Pour permettre à la femme tchadienne de s’épanouir et d’obtenir son autonomisation, l’État et ses partenaires, mais aussi les associations de la société civile et les associations féminines ont pendant des années lutté et sensibilisé les femmes dans les milieux ruraux et urbains. Cette lutte a porté des résultats, mais beaucoup reste encore à faire. Reportage.
Au Tchad, les pesanteurs socioculturelles font que les femmes jouent un rôle de second plan dans nos sociétés. Que ce soit en le milieu urbain ou rural, les femmes tchadiennes sont confrontées à d’énormes difficultés qui les empêchent parfois de s’épanouir.
Pour améliorer la condition de vie de celles-ci, l’État avec ses partenaires a mis en place des politiques sectorielles pour l’autonomisation des femmes.
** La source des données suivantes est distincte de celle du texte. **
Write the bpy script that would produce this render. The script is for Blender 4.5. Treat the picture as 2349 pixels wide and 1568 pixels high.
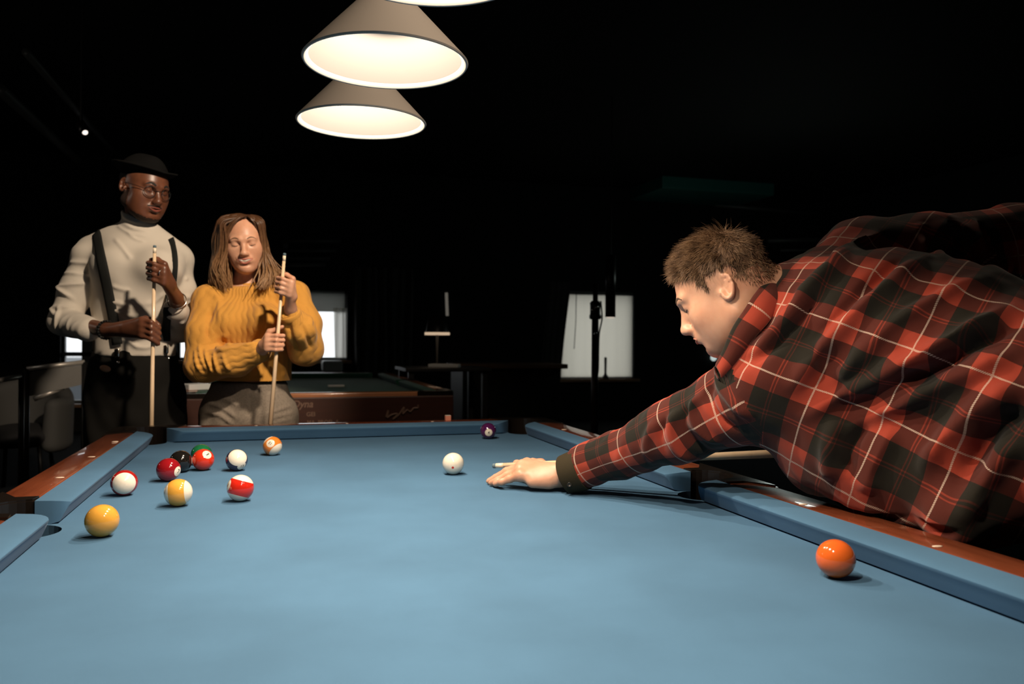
import bpy, bmesh, math, random
import numpy as np
from mathutils import Vector, Matrix, Quaternion
random.seed(7); rng = np.random.default_rng(7)
for o in list(bpy.data.objects): bpy.data.objects.remove(o, do_unlink=True)
S = bpy.context.scene
COL = S.collection
# ------------------------------------------------------------------ camera
W0, H0, F = 2349.0, 1568.0, 1849.65
ZC = 0.765                                   # height of the cloth of the near table
CAM = np.array([-0.262, -1.6579, 0.3561 + ZC])
YAW, PITCH, ROLL = 0.2882, -0.0026, 0.0066
_r = np.array([math.cos(YAW), -math.sin(YAW), 0.0])
FW = np.array([math.sin(YAW)*math.cos(PITCH), math.cos(YAW)*math.cos(PITCH), math.sin(PITCH)])
_u = np.cross(_r, FW)
RT = _r*math.cos(ROLL) + _u*math.sin(ROLL)
UP = -_r*math.sin(ROLL) + _u*math.cos(ROLL)
cd = bpy.data.cameras.new('camera'); cam = bpy.data.objects.new('camera', cd); COL.objects.link(cam)
cam.matrix_world = Matrix(((RT[0], UP[0], -FW[0], CAM[0]), (RT[1], UP[1], -FW[1], CAM[1]), (RT[2], UP[2], -FW[2], CAM[2]), (0, 0, 0, 1)))
cd.sensor_width = 36; cd.lens = F/W0*36; cd.clip_start = .02
cd.dof.use_dof = True; cd.dof.focus_distance = 1.72; cd.dof.aperture_fstop = 5.0
S.camera = cam
# ------------------------------------------------------------------ view, daylight, lamps, added lights
S.view_settings.view_transform = 'Standard'; S.view_settings.look = 'None'
S.view_settings.gamma = 1; S.view_settings.use_curve_mapping = False
S.view_settings.exposure = 0.0
wd = bpy.data.worlds.new('overcast'); S.world = wd; wd.use_nodes = True
wd.node_tree.nodes['Background'].inputs[0].default_value = (.93, .97, 1.0, 1)
wd.node_tree.nodes['Background'].inputs[1].default_value = 1.5
def light(name, kind, loc, energy, color, size=.1, aim=None, **kw):
    d = bpy.data.lights.new(name, kind); d.energy = energy; d.color = color
    if kind == 'AREA': d.size = size
    else: d.shadow_soft_size = size
    for k, v in kw.items(): setattr(d, k, v)
    o = bpy.data.objects.new(name, d); COL.objects.link(o); o.location = loc
    if aim is not None: o.rotation_euler = (Vector(aim)-Vector(loc)).to_track_quat('-Z', 'Y').to_euler()
    return o
LAMP_E, BULB_E = 11., .5                     # downward light of each lamp over the table (W), glow of its bulb
LAMP_C = (1.0, .80, .60)
light('added_spotlight', 'SPOT', (.45, -.35, 2.9), 370, (1, .80, .60), .06, aim=(-.66, 2.0, 1.42), spot_size=math.radians(38), spot_blend=.5)  # added spotlight out of view, brightens the couple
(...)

À part le gouvernement et ses partenaires, il existe plusieurs autres associations féminines qui font un travail de titan pour aider leurs sœurs à connaître et à réclamer leurs droits. C’est dans ce sens que l’association pour la promotion des libertés fondamentales au Tchad (APLFT) mène pendant plus de 2 décennies une lutte dans le pays pour permettre aux femmes tchadiennes de connaître leurs droits afin de les réclamer.
Pour la chargée des affaires juridiques à l’APLFT, Djékounda Nembaye, la clinique juridique aide les femmes à connaître leurs droits et à obtenir justice. Elle souligne que beaucoup de femmes viennent se plaindre à la clinique juridique de l’association et surtout sur des cas liés à la prise en charge et à la réclamation des biens successoraux. Selon elle, l’APLFT aide beaucoup les femmes en détresse à entrer dans leurs droits.
Mme Djékounda Nembaye explique que l’association fait des sensibilisations et organise des causeries éducatives avec les associations des femmes pour les sensibiliser sur leurs droits et leurs devoirs. « Lors des sensibilisations, nous choisissons les thèmes par rapport aux groupes que nous venons sensibiliser », dit-elle. Au sujet de la participation de la femme à la gestion de la chose publique, la juriste de l’APLFT, précise que c’est une activité quotidienne de l’association. À son avis, même en dehors de la semaine nationale de la femme tchadienne, l’APLFT sensibilise, au moment convenu, sur cette cause. À propos des droits de ses consœurs tchadiennes, la jeune dame ajoute que la sensibilisation est faite dans les langues maternelles pour que celles-ci comprennent mieux afin qu’elles s’en approprient. L’APLFT est dans 17 provinces du pays et fait un travail remarquable dans les zones rurales, mais dit-elle, le poids de la tradition pèse beaucoup et elle pense qu’il va falloir que les autorités locales et traditionnelles puissent accepter que ces femmes s’affirment. « Tant que les femmes rurales sont sous le poids des us et coutumes, il sera difficile pour elles d’affirmer leurs droits en zones rurales. » La chargée de la clinique juridique de l’APLFT révèle qu’en milieu urbain, la situation s’est nettement améliorée, mais c’est dans le monde rural que le véritable défi se pose.
Abondant dans le même sens, assistante, chargée de la lutte contre la violence basée sur le Genre, Mme Narompi Yvette, affirme que la semaine de la femme tchadienne devrait être une semaine de réflexion sur la condition de la femme et non-être limitée aux festivités. « Ça devrait être le moment pour les femmes de réfléchir sur leur devenir et non une semaine pour acheter des pagnes et s’afficher », dit-elle. Selon elle, depuis toujours au Tchad, la femme a été vue comme un être qui n’a pas la capacité à occuper les postes que les hommes ont occupés. Elle estime que les femmes ont des atouts et des compétences requises pour pouvoir exercer les mêmes activités que les hommes. Mais, dit-elle, malheureusement les femmes pensent que le 8 mars est seulement une semaine dédiée à la tenue et à la fête. La chargée de lutte contre la VBG constate aussi que la femme entre temps ne se positionnait pas dans la prise des décisions, mais de nos jours, la situation a nettement évolué, à cause de la sensibilisation et dans le renforcement des échanges.
Pour Nadine Mapaté, du bureau VBG, beaucoup de femmes dans certaines contrées du pays trouvent que c’est normal qu’elles soient violentées par leurs maris. Elle explique que certaines femmes en milieu rural pensent que le fait d’être tapée par son mari est un signe d’expression d’amour. La jeune dame soutient aussi qu’au nom de la tradition, certaines femmes sont contraintes de souffrir en silence, au risque d’être la risée de tout le village. Pour mettre fin à ces pratiques néfastes pour l’épanouissement de la femme, Nadine Mapaté suggère que les femmes se surmontent pour franchir ces lignes rouges invisibles qui les empêchent de se libérer. Selon elle, il faut que les femmes acceptent de se sacrifier pour mettre fin à ces pratiques.